**Set task:**
Omit all images. Transcribe the rest of the material below exactly.

**Supplied data:**
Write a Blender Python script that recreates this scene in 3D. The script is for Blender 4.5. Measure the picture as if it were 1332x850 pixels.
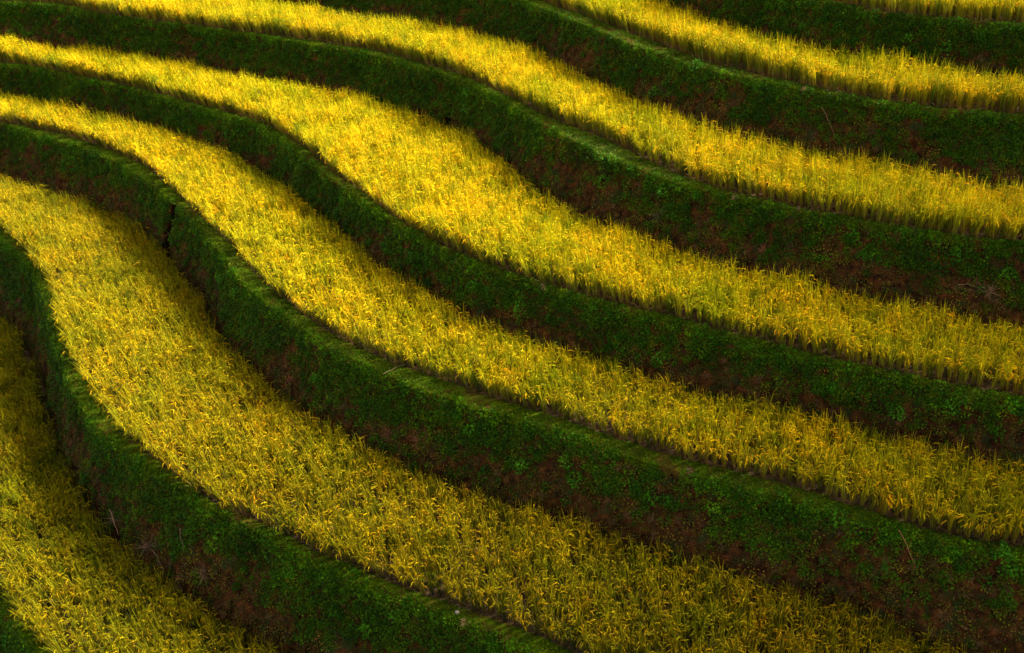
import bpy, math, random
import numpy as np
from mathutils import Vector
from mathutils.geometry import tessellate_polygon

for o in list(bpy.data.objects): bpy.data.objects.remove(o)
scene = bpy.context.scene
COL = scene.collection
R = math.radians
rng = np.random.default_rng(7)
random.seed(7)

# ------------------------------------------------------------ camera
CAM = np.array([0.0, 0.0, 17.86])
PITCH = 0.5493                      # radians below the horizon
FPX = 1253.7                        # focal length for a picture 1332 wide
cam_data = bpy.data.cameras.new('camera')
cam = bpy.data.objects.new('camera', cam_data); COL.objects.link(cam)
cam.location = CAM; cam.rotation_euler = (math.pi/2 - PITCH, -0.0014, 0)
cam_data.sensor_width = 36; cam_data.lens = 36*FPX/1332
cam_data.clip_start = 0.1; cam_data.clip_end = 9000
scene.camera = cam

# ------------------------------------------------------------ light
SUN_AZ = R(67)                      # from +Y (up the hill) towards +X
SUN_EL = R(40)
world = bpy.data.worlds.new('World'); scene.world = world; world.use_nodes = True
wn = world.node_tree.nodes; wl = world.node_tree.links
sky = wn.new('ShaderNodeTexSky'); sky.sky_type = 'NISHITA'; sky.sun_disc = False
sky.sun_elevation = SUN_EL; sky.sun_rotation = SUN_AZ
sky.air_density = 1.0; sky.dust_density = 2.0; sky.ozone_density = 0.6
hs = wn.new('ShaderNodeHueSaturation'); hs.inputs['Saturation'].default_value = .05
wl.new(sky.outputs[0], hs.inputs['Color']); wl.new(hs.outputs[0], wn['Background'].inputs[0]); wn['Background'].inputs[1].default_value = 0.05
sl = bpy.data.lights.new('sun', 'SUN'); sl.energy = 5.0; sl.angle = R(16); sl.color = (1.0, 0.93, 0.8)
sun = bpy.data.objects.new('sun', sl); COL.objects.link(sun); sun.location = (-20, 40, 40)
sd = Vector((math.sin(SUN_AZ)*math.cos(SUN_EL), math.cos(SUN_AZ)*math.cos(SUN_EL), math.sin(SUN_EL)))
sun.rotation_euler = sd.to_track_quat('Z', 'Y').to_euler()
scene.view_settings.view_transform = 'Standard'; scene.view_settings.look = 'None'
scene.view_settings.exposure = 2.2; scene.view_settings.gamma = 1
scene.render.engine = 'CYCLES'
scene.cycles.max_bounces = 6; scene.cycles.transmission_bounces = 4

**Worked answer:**
Write a Blender Python script that recreates this scene in 3D. The script is for Blender 4.5. Measure the picture as if it were 1332x850 pixels.
import bpy, math, random
import numpy as np
from mathutils import Vector
from mathutils.geometry import tessellate_polygon

for o in list(bpy.data.objects): bpy.data.objects.remove(o)
scene = bpy.context.scene
COL = scene.collection
R = math.radians
rng = np.random.default_rng(7)
random.seed(7)

# ------------------------------------------------------------ camera
CAM = np.array([0.0, 0.0, 17.86])
PITCH = 0.5493                      # radians below the horizon
FPX = 1253.7                        # focal length for a picture 1332 wide
cam_data = bpy.data.cameras.new('camera')
cam = bpy.data.objects.new('camera', cam_data); COL.objects.link(cam)
cam.location = CAM; cam.rotation_euler = (math.pi/2 - PITCH, -0.0014, 0)
cam_data.sensor_width = 36; cam_data.lens = 36*FPX/1332
cam_data.clip_start = 0.1; cam_data.clip_end = 9000
scene.camera = cam

# ------------------------------------------------------------ light
SUN_AZ = R(67)                      # from +Y (up the hill) towards +X
SUN_EL = R(40)
world = bpy.data.worlds.new('World'); scene.world = world; world.use_nodes = True
wn = world.node_tree.nodes; wl = world.node_tree.links
sky = wn.new('ShaderNodeTexSky'); sky.sky_type = 'NISHITA'; sky.sun_disc = False
sky.sun_elevation = SUN_EL; sky.sun_rotation = SUN_AZ
sky.air_density = 1.0; sky.dust_density = 2.0; sky.ozone_density = 0.6
hs = wn.new('ShaderNodeHueSaturation'); hs.inputs['Saturation'].default_value = .05
wl.new(sky.outputs[0], hs.inputs['Color']); wl.new(hs.outputs[0], wn['Background'].inputs[0]); wn['Background'].inputs[1].default_value = 0.05
sl = bpy.data.lights.new('sun', 'SUN'); sl.energy = 5.0; sl.angle = R(16); sl.color = (1.0, 0.93, 0.8)
sun = bpy.data.objects.new('sun', sl); COL.objects.link(sun); sun.location = (-20, 40, 40)
sd = Vector((math.sin(SUN_AZ)*math.cos(SUN_EL), math.cos(SUN_AZ)*math.cos(SUN_EL), math.sin(SUN_EL)))
sun.rotation_euler = sd.to_track_quat('Z', 'Y').to_euler()
scene.view_settings.view_transform = 'Standard'; scene.view_settings.look = 'None'
scene.view_settings.exposure = 2.2; scene.view_settings.gamma = 1
scene.render.engine = 'CYCLES'
scene.cycles.max_bounces = 6; scene.cycles.transmission_bounces = 4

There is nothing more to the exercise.